Saturday, April 10, 2010

This Week in Texas Methodist History April 11

Henry Young Organizes First German Methodist Congregation in Texas, April 12, 1846

Texas became a favorite destination for German immigrants in the 1840s. They came both as members of immigration companies, as family groups, and as individuals. On January 25, 1845 one of Isaac Addison’s sons already had reason to complain about not being able to find work in Galveston because “the place is overstocked with Dutch carpenters, no less than three brigs now lying in port from Bremen.” That complaint hits close to home since the following November 20 the author’s great-great-great and great-great Grandfather arrived in Galveston aboard the Strabo from Bremen. Although the passenger list records their occupations as wheelwright, they became carpenters in Texas.

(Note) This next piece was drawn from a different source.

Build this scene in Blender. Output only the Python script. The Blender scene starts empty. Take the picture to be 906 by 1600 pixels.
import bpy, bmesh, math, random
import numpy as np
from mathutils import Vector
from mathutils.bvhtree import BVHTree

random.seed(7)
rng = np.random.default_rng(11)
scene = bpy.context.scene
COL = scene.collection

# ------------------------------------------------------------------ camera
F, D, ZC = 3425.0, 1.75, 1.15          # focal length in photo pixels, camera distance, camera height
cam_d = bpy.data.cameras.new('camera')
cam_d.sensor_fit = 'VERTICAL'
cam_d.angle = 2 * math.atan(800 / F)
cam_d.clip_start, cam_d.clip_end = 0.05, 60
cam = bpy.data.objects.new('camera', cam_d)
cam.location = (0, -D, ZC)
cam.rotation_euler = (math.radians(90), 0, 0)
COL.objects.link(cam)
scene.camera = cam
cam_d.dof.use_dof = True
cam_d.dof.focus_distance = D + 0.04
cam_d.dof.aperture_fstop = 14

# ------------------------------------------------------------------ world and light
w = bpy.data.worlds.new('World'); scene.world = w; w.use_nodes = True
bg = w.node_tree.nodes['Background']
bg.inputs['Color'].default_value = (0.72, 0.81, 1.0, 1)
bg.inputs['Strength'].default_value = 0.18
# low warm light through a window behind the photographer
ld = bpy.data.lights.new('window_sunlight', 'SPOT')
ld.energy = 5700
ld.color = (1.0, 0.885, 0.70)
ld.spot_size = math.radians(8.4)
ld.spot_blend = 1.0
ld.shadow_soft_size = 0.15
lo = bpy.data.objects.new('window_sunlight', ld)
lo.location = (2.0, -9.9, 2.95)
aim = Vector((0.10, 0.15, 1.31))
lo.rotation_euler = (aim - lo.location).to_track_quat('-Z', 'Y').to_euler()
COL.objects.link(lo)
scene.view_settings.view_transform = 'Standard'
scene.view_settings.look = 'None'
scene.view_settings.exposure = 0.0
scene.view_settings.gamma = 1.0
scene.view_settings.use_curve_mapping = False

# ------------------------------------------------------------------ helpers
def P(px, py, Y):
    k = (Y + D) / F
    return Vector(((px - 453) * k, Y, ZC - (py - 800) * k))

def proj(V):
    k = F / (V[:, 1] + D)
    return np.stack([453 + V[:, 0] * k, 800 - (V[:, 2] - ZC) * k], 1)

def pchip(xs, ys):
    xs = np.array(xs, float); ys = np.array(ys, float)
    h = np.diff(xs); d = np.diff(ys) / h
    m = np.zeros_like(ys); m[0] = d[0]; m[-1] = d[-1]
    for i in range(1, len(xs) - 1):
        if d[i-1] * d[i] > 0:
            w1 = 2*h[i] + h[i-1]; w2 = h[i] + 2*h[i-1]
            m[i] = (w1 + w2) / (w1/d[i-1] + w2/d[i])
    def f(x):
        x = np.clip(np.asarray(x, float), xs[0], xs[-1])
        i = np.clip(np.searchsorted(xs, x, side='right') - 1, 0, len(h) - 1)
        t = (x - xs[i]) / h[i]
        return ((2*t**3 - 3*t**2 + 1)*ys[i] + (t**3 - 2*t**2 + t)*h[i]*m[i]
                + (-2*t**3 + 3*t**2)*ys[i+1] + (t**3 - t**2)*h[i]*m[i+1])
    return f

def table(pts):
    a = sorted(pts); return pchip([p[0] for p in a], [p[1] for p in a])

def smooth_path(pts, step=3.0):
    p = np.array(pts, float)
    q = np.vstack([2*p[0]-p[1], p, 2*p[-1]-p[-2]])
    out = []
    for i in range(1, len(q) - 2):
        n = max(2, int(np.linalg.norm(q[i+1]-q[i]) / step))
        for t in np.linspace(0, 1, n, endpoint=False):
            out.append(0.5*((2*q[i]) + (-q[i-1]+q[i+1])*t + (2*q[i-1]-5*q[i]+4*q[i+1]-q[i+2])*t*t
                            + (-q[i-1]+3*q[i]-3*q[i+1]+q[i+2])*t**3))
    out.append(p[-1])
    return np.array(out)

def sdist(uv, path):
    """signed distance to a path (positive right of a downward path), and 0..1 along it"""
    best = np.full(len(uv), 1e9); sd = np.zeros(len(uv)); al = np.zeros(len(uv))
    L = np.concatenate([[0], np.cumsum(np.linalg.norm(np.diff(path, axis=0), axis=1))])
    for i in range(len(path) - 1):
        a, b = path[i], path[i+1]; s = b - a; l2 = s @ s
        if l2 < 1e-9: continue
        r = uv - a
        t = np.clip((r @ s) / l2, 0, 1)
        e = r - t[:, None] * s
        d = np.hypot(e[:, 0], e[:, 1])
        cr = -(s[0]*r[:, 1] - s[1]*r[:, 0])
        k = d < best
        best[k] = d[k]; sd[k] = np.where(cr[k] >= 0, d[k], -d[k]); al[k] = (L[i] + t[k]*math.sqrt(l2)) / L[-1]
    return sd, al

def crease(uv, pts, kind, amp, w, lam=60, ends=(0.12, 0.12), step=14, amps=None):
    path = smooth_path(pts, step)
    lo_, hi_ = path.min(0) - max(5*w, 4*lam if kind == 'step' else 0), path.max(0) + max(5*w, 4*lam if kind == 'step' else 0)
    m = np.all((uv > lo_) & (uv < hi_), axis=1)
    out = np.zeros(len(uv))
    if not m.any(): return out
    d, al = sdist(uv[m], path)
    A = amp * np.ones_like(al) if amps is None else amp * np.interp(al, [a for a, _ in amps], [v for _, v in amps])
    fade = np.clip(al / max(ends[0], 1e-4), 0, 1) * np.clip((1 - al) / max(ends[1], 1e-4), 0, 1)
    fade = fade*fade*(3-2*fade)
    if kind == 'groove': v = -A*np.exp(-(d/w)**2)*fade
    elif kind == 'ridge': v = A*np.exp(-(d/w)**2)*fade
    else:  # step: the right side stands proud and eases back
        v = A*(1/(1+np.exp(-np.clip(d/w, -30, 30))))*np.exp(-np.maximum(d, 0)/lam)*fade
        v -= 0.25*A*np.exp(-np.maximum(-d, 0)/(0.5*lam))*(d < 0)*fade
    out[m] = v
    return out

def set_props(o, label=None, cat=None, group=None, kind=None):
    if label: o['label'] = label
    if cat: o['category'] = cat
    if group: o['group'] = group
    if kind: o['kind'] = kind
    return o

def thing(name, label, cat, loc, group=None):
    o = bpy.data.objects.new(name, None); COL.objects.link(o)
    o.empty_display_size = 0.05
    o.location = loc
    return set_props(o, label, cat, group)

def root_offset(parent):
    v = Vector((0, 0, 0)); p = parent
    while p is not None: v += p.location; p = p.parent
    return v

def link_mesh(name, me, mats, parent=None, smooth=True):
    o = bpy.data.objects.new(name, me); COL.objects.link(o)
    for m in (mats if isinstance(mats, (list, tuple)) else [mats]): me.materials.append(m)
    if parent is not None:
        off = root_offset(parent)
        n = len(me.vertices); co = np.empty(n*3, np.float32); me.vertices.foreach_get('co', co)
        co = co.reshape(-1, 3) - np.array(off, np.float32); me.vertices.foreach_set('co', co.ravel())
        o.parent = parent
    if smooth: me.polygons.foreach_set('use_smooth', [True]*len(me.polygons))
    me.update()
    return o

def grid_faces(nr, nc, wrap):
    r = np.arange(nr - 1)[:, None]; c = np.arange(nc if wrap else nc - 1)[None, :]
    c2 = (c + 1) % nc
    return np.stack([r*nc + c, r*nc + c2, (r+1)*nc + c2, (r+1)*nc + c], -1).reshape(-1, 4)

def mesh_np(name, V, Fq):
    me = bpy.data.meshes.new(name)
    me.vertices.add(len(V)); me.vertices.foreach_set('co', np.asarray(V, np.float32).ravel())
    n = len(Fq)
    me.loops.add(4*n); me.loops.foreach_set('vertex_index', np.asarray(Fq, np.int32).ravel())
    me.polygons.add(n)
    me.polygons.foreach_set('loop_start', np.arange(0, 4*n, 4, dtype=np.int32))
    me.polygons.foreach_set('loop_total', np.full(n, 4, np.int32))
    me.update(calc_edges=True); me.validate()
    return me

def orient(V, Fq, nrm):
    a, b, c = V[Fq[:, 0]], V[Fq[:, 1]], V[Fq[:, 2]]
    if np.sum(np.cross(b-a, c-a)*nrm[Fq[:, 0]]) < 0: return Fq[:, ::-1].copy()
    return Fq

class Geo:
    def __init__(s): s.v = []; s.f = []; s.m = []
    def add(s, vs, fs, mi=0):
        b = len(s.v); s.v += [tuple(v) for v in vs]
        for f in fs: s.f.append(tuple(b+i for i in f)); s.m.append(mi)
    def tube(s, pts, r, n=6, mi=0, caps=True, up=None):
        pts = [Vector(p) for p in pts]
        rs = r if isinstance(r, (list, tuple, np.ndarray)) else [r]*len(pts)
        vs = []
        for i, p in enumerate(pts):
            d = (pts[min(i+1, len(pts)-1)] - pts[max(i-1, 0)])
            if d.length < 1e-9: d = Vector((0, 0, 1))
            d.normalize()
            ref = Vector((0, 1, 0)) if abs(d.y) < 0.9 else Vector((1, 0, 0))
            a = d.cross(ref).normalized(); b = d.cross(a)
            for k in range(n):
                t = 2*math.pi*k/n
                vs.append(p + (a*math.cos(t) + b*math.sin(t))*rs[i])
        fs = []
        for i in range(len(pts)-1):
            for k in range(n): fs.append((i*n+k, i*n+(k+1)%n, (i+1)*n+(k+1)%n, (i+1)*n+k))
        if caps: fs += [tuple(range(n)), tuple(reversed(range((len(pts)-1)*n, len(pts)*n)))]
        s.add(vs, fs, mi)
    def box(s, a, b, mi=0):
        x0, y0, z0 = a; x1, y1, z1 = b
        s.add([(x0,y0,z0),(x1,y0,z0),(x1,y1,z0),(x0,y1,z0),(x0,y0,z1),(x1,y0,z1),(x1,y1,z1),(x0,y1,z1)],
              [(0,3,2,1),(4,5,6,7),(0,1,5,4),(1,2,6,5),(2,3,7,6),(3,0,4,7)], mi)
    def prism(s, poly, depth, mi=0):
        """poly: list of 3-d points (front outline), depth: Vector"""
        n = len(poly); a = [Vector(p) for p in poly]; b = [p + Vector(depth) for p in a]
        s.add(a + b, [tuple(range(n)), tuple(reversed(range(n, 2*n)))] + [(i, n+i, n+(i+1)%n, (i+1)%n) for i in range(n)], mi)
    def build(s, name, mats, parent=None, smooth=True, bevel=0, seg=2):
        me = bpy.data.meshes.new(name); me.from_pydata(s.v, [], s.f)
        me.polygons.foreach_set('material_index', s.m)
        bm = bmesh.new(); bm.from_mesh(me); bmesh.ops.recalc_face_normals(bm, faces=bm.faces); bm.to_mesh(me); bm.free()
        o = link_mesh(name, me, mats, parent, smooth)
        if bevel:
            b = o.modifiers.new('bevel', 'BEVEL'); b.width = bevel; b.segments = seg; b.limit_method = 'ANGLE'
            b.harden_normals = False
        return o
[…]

German immigrants in New York and the Ohio Valley had already attracted the attention of Methodists. William Nast was already publishing a Methodist newspaper in German in Cincinnati in the 1830’s. Louisville also had a German mission. As German immigration increased in New Orleans, Galveston, and Indianola, it was natural for Methodists to look upon them as potential objects of evangelization. At the Mississippi Annual Conference of 1845 Bishop Soule appointed Henry Young (originally Heinrich Jung) as a missionary to the Germans in Galveston. Upon his arrival he announced that he would preach in the open on the shores of Galveston Bay. The sources claim that on January 25 he preached 1000 Germans. A modern reader might find that large number suspect, but there were enough serious Germans to think about organizing a church. That organization occurred April 12, 1846. By November they had finished construction of their church at 19th Street and Avenue H.

The next year Young was sent to Houston where he helped lay the foundation for what is today Bering Memorial UMC. His place in Galveston was taken by Ulysses Salis and then Karl Rottenstein. Neither of those men had a very successful ministry, but then Peter A. Moelling came to Galveston from New Orleans. Moelling had been educated for the Roman Catholic priesthood and was an accomplished writer and speaker. The congregation prospered enough so that it was able to build a parsonage beside the church. In 1855 Moelling began publishing the Deutsche Christliche Apologete (name changed three months later to Evangelische Apologete). He also wrote poetry and travel accounts. Unfortunately the mission report for 1855 also says of the Galveston German Mission, “much wasted by yellow fever.”

The church recovered so that Young was called back to Galveston. He and Moelling served together, and Moelling continued his journalism. .In October 1856 the congregation asked that its name be stricken from the list of MECS missions. It said it no longer needed denominational financial support.

Perhaps it was too much of a good thing. Young and Moelling had difficulties working with each other. Young became a Presbyterian and took many of the members with him. The 1860 Census shows Moelling living in Galveston with three daughters, 7, 5, and 3 years old, but with no wife.

The Civil War, paper shortage, increasing assimilation, and Moelling’s move to the north all contributed to the decline of both the church and the publishing effort. The church sold the property in 1870.